Friday, March 14, 2014

I'd Love to Turn You On At the Movies #86 - The Three Amigos! (1986, dir. John Landis)


The Three Amigos! Is like comfort food to me. I first saw it when it first came out, when I was in high school, when I was going through a particularly tough stretch, and I went back to see it two more times. Since then it’s been one of the most reliable go-tos on my DVD shelf during times of frustration, anger, whatever. For me, it’s the simple, uplifting, melodramatic plot, the endearing dumbness of the three main characters, played by Steve Martin, Martin Short and Chevy Chase, and the music. It’s a quality comedy from the mid-80s, a feel-good time.
            So what sets it apart from other such films? Historical significance, at least to fans of Randy Newman. The Three Amigos!
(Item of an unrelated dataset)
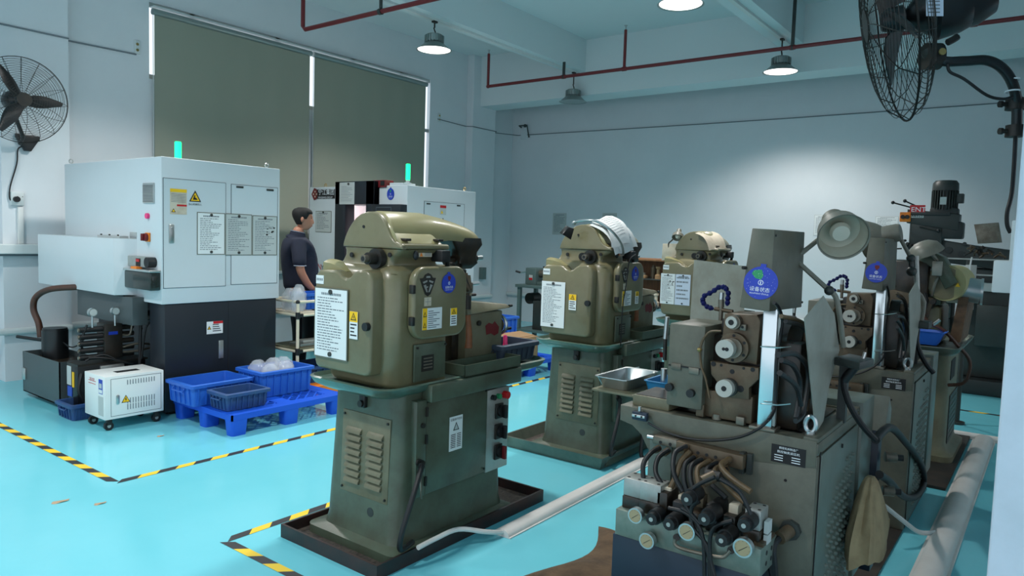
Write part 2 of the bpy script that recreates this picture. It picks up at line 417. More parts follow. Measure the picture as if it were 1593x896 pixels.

Is the only screenplay Newman ever wrote (co-wrote, actually, with Martin and SNL creator Lorne Michaels), so the humor carries some of the biting wit of his his funnier songs, those sung in the voices of hapless, lowlife characters, who do and say things that are at once absurd and brilliant. The best examples in this film come from the bad guys – a hideously surly bandito named El Guapo (trans: The Handsome) and his yes-man sidekick, Jefe (Boss). At one point El Guapo asks Jefe, “Would you say that I have a plethora?” Jefe immediately and wholeheartedly agrees, “Yes, El Guapo, I believe that you have a plethora”. Of course, Jefe doesn’t know what plethora means. (Neither did I at the time.) In another scene at El Guapo’s birthday party, in the middle of the scorching northern Mexico desert, Jefe and his crew give their boss a sweater of the hideous late-80s variety, and El Guapo is most pleased. It’s silly, yes, but weird in a kind of smart way.
Newman also wrote three songs for the film, "The Ballad of the Three Amigos", "My Little Buttercup", and "Blue Shadows,” all of which are great songs that suit the story and characters well. The first provides one of the best gags in the film, an improbably long, sustained note sung by the three main characters as they ride their horses across the horizon. During “Blue Shadows,” adorable creatures come out of desert darkness to sing along. And Newman even plays a role, the voice of a singing bush the Amigos find in an arroyo. The idea is taken from the Bible, of course, but the songs the bush sings are old 19th Century ditties, and it’s voice is nasally and hilarious.
            This film was the first I knew of Newman doing film work. His songs had appeared in earlier films, but almost all of those were ones he’d already recorded on an album. So this marks one of his first significant forays into Hollywood, for better or worse, the beginning of a shift in his career, coming between Trouble in Paradise and Land of Dreams, the last record he would release for another seven years, and arguably one of his darkest and most personal. He’s said to have been going through a divorce at the time, and his mother died, so I like to think this project became like comfort food for him, too and in this way maybe I share something in common with one of the great singer songwriters.